WHAT YOU NEED TO DO
Working from the line that contains "0.0036, 2, dry=0.07)" down to the last line below, repeat each line exactly.

SUPPLIED DATA
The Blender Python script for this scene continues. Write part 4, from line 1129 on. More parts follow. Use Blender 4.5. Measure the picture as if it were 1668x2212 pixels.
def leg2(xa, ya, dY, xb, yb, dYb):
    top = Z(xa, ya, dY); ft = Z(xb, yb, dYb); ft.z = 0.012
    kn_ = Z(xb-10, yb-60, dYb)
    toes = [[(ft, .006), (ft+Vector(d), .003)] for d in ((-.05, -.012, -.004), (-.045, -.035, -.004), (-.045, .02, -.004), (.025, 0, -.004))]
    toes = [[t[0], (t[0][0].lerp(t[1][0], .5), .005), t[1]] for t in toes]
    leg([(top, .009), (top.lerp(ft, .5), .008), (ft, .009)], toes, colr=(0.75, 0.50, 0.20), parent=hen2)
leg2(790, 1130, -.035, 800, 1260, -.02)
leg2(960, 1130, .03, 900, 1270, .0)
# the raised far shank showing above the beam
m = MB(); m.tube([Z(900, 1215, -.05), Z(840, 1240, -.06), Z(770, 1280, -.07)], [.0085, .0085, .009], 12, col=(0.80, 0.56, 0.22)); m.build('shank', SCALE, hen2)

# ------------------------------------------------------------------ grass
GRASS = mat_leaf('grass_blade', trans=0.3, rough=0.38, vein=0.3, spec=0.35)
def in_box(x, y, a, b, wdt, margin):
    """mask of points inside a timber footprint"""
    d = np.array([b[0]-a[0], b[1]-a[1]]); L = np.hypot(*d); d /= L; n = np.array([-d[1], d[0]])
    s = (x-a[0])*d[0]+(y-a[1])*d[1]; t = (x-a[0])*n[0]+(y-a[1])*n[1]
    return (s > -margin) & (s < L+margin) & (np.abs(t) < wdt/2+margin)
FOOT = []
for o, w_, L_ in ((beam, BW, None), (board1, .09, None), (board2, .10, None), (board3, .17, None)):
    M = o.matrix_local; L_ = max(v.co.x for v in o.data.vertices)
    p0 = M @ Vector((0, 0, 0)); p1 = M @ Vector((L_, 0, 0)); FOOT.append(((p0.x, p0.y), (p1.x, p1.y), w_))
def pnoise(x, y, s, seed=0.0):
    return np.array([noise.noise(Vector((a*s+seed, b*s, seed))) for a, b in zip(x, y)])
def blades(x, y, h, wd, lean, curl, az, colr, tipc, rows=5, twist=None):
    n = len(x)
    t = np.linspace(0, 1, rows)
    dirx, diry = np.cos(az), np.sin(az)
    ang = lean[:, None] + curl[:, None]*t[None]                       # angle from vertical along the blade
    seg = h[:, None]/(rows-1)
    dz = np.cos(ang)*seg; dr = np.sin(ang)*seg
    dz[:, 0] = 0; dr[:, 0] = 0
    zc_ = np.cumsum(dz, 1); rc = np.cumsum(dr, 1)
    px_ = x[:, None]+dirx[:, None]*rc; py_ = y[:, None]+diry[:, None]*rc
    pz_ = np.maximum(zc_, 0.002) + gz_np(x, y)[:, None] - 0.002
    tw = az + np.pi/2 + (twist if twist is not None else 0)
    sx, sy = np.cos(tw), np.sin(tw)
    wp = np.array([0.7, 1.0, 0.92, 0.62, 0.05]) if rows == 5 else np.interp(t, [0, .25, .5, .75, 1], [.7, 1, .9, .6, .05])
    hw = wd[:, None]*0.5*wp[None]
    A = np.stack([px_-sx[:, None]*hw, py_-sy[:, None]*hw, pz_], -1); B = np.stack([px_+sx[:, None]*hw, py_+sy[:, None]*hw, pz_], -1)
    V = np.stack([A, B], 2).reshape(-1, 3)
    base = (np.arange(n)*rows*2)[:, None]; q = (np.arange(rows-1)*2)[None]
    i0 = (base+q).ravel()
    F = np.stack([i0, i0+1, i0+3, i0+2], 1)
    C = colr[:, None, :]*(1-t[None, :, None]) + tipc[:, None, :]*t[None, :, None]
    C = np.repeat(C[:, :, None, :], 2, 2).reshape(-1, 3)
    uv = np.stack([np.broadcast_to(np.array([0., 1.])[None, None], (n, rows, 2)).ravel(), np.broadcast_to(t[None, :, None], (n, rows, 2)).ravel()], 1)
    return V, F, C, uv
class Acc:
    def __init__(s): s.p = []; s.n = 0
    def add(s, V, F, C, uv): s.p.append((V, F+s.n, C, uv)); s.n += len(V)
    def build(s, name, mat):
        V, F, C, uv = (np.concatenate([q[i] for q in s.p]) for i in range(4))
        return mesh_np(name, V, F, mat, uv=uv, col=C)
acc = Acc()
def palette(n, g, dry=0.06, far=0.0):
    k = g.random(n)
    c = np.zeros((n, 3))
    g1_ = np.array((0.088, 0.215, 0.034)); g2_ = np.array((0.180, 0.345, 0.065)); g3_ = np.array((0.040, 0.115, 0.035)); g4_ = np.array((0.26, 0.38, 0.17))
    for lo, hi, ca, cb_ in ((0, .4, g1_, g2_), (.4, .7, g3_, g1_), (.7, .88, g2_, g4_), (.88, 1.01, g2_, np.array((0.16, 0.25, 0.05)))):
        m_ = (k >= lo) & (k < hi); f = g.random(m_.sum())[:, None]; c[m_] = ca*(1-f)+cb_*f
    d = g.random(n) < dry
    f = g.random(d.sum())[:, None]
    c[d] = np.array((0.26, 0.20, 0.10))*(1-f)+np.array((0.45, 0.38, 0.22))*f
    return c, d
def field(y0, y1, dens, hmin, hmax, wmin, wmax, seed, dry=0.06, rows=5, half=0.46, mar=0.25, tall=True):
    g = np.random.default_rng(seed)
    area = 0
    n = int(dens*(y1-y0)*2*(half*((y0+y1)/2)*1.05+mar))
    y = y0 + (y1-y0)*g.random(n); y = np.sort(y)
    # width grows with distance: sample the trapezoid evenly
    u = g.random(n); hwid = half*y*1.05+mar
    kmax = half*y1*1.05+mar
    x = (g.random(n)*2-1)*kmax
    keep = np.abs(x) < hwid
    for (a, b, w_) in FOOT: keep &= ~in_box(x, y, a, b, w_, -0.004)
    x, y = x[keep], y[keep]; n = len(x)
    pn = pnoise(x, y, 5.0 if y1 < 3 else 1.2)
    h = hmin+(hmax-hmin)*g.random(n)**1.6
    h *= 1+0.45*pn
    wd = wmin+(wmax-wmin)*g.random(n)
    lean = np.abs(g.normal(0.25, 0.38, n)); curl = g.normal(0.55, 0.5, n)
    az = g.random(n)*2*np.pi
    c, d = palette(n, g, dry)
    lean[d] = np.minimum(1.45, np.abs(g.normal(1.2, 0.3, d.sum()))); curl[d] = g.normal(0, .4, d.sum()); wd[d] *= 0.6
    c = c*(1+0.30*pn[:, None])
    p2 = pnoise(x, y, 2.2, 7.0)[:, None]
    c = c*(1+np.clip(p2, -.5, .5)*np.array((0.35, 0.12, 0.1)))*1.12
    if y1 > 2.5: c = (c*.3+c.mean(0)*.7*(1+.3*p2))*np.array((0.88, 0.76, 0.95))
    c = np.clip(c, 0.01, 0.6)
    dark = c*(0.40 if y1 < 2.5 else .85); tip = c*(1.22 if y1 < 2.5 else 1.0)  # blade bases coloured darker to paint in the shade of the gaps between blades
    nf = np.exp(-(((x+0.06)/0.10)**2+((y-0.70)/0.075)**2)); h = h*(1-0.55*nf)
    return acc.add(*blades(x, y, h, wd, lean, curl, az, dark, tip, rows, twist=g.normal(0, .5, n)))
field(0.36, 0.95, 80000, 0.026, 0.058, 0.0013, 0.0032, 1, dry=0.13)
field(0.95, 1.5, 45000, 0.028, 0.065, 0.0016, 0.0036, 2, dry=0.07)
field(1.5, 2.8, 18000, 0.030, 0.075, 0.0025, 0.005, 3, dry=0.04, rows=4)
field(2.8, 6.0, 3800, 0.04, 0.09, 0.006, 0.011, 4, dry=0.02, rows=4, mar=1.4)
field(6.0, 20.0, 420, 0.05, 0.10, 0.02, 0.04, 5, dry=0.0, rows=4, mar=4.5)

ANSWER
field(0.95, 1.5, 45000, 0.028, 0.065, 0.0016, 0.0036, 2, dry=0.07)
field(1.5, 2.8, 18000, 0.030, 0.075, 0.0025, 0.005, 3, dry=0.04, rows=4)
field(2.8, 6.0, 3800, 0.04, 0.09, 0.006, 0.011, 4, dry=0.02, rows=4, mar=1.4)
field(6.0, 20.0, 420, 0.05, 0.10, 0.02, 0.04, 5, dry=0.0, rows=4, mar=4.5)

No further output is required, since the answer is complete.